__The problem__.
Leave out the pictures and repeat the rest of the material exactly.
* start Data provided *
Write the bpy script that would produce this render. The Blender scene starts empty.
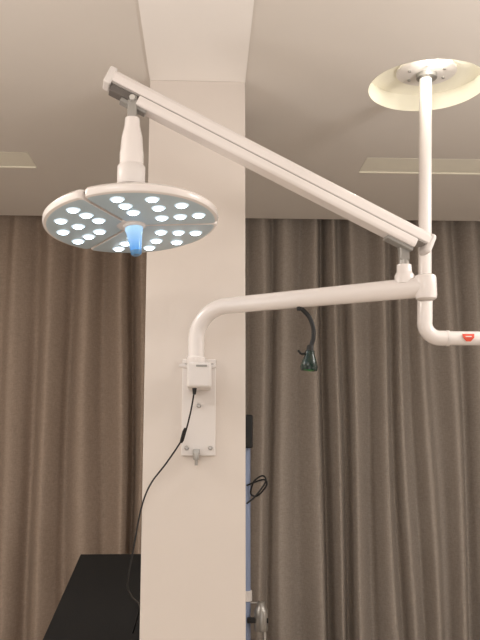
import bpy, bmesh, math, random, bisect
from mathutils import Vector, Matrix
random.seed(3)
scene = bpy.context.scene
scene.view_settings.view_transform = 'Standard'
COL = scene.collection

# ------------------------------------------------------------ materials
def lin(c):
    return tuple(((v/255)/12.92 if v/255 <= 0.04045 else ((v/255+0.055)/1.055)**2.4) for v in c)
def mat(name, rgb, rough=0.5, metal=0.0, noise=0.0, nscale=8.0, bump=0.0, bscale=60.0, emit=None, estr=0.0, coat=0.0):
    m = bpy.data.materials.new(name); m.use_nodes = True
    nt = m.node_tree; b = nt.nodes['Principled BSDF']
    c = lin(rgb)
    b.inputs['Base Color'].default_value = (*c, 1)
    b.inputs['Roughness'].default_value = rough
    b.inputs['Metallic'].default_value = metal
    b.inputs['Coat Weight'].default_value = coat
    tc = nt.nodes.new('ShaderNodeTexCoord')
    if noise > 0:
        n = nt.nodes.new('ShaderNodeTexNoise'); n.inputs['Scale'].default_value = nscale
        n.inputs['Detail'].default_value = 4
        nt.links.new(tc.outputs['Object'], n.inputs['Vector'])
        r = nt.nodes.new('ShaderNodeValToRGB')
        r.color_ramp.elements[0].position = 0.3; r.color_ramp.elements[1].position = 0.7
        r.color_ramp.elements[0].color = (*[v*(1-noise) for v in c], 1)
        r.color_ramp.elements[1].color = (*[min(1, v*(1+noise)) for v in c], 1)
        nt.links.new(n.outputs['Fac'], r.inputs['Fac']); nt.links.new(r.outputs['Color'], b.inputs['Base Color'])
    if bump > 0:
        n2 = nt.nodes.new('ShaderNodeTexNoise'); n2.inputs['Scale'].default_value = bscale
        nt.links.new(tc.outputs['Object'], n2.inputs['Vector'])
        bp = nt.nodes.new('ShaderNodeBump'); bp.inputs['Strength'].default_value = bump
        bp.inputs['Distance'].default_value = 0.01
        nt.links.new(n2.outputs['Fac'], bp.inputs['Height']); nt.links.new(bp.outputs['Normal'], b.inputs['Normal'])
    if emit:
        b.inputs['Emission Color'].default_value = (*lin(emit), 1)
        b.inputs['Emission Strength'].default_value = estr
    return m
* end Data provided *
__Result of this exercise__.
Write the bpy script that would produce this render. The Blender scene starts empty.
import bpy, bmesh, math, random, bisect
from mathutils import Vector, Matrix
random.seed(3)
scene = bpy.context.scene
scene.view_settings.view_transform = 'Standard'
COL = scene.collection

# ------------------------------------------------------------ materials
def lin(c):
    return tuple(((v/255)/12.92 if v/255 <= 0.04045 else ((v/255+0.055)/1.055)**2.4) for v in c)
def mat(name, rgb, rough=0.5, metal=0.0, noise=0.0, nscale=8.0, bump=0.0, bscale=60.0, emit=None, estr=0.0, coat=0.0):
    m = bpy.data.materials.new(name); m.use_nodes = True
    nt = m.node_tree; b = nt.nodes['Principled BSDF']
    c = lin(rgb)
    b.inputs['Base Color'].default_value = (*c, 1)
    b.inputs['Roughness'].default_value = rough
    b.inputs['Metallic'].default_value = metal
    b.inputs['Coat Weight'].default_value = coat
    tc = nt.nodes.new('ShaderNodeTexCoord')
    if noise > 0:
        n = nt.nodes.new('ShaderNodeTexNoise'); n.inputs['Scale'].default_value = nscale
        n.inputs['Detail'].default_value = 4
        nt.links.new(tc.outputs['Object'], n.inputs['Vector'])
        r = nt.nodes.new('ShaderNodeValToRGB')
        r.color_ramp.elements[0].position = 0.3; r.color_ramp.elements[1].position = 0.7
        r.color_ramp.elements[0].color = (*[v*(1-noise) for v in c], 1)
        r.color_ramp.elements[1].color = (*[min(1, v*(1+noise)) for v in c], 1)
        nt.links.new(n.outputs['Fac'], r.inputs['Fac']); nt.links.new(r.outputs['Color'], b.inputs['Base Color'])
    if bump > 0:
        n2 = nt.nodes.new('ShaderNodeTexNoise'); n2.inputs['Scale'].default_value = bscale
        nt.links.new(tc.outputs['Object'], n2.inputs['Vector'])
        bp = nt.nodes.new('ShaderNodeBump'); bp.inputs['Strength'].default_value = bump
        bp.inputs['Distance'].default_value = 0.01
        nt.links.new(n2.outputs['Fac'], bp.inputs['Height']); nt.links.new(bp.outputs['Normal'], b.inputs['Normal'])
    if emit:
        b.inputs['Emission Color'].default_value = (*lin(emit), 1)
        b.inputs['Emission Strength'].default_value = estr
    return m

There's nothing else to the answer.